Even though I agree with Ulrich that it is wiser to trial something like this as an on/off switch on selected pages (yeah yeah, I don't mind repeating myself), I am convinced that it will be possible to improve the scalability of the feature quite massively. There are quite a few things we aren't doing yet, including
- mass review (showing a slice of 20 suspicious diffs on a page and asking a person to sight them for vandalism) - applying a set of heuristics to rate the "supciousness" of an edit in the same way spam filters do, including constant filter improvement through Bayesian algorithms - making it easier to authenticate from other sites (this is post Single User Login!), and using that authentication information for the "suspiciousness rating". For example, someone who can authenticate as a University Professor is probably more trustworthy than a TOR user.

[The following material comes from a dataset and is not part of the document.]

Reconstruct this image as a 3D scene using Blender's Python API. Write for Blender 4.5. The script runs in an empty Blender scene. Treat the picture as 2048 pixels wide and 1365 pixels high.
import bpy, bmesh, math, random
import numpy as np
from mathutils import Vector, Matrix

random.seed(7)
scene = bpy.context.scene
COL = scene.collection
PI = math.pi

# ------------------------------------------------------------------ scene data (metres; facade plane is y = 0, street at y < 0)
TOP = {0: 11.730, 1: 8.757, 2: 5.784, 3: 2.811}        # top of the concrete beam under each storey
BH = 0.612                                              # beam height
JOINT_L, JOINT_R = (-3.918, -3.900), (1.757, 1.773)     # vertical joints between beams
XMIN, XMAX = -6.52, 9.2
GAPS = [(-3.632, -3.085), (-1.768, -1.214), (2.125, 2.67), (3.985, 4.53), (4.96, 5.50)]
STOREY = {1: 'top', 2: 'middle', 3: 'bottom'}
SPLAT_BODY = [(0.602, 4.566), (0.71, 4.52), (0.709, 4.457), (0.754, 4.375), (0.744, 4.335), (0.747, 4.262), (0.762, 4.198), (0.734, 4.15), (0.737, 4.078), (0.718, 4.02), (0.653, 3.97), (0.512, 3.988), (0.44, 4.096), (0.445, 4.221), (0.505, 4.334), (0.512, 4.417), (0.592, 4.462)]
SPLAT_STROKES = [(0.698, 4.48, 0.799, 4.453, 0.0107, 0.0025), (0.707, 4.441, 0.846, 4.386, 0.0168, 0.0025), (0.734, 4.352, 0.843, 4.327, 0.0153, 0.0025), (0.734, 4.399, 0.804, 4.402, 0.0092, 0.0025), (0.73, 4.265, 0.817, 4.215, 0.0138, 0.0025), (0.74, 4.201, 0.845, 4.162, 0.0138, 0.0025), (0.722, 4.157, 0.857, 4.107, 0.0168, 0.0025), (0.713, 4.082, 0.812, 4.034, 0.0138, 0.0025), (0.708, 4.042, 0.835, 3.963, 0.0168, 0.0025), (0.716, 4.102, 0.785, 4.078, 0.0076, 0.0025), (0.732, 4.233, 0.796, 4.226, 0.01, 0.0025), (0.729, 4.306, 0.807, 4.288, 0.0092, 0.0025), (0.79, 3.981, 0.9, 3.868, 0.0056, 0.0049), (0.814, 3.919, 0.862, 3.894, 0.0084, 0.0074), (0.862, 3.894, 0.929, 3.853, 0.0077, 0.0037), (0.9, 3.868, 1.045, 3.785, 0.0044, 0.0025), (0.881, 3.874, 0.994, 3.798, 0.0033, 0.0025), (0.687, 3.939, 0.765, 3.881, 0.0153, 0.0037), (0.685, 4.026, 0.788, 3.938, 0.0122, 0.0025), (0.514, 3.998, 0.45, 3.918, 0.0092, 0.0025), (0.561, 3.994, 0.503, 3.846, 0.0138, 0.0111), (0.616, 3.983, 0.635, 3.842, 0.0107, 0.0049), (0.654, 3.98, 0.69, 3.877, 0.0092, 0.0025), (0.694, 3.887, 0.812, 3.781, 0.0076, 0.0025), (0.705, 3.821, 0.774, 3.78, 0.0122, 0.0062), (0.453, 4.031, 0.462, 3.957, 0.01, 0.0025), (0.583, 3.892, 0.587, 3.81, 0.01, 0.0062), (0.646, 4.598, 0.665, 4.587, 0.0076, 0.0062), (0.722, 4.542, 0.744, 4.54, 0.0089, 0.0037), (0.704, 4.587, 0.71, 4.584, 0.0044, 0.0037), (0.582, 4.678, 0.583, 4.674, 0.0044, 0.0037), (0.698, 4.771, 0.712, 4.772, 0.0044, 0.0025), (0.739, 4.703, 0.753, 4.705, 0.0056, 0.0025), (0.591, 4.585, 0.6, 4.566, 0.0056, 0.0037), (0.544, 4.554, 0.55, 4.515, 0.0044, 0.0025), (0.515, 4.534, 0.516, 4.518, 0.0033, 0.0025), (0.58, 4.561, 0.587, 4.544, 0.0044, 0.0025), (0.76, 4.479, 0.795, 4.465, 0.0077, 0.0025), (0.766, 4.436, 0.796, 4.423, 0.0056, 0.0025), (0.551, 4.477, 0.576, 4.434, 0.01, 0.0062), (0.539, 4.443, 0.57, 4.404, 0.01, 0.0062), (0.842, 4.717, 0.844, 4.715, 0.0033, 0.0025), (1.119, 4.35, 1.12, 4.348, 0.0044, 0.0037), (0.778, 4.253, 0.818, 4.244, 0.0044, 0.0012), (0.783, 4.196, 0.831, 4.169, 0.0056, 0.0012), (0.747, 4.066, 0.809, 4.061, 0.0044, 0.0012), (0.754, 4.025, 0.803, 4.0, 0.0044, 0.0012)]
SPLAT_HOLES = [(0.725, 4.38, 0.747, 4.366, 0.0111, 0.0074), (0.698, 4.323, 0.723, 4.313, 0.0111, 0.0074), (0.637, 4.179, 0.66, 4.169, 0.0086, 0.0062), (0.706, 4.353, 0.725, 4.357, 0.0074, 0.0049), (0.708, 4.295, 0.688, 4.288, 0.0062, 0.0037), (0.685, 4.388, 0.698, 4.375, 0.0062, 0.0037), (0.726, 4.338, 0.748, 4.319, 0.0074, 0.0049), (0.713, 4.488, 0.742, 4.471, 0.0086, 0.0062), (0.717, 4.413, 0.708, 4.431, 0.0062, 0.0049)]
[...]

From an editor's point of view, it would even be possible to send an
instant notification once an edit has been approved. Which, in some ways, is even cooler than making the edit yourself, especially if it happens within seconds. If reviewers don't mind being identified, we could even allow immediate real-time interaction via chat.
My vision is that eventually, editors will have access to a "master control center" for reviewing changes they are interested in. This would integrate some of the real-time tools dedicated vandal fighters are already using and plenty of new mechanisms.
While all of this is _hard_, it's not inconceivable. A talented small group of developers with enough funding for a year or two could pull it off.
Kurt, now that things are moving forward on the initial implementation, perhaps the German chapter could pursue some funding for further development in this area, e.g. through the EU? It will probably take at least until early 2008 for the Foundation to become capable to execute such things in a timely fashion, esp. now that we also have to relocate.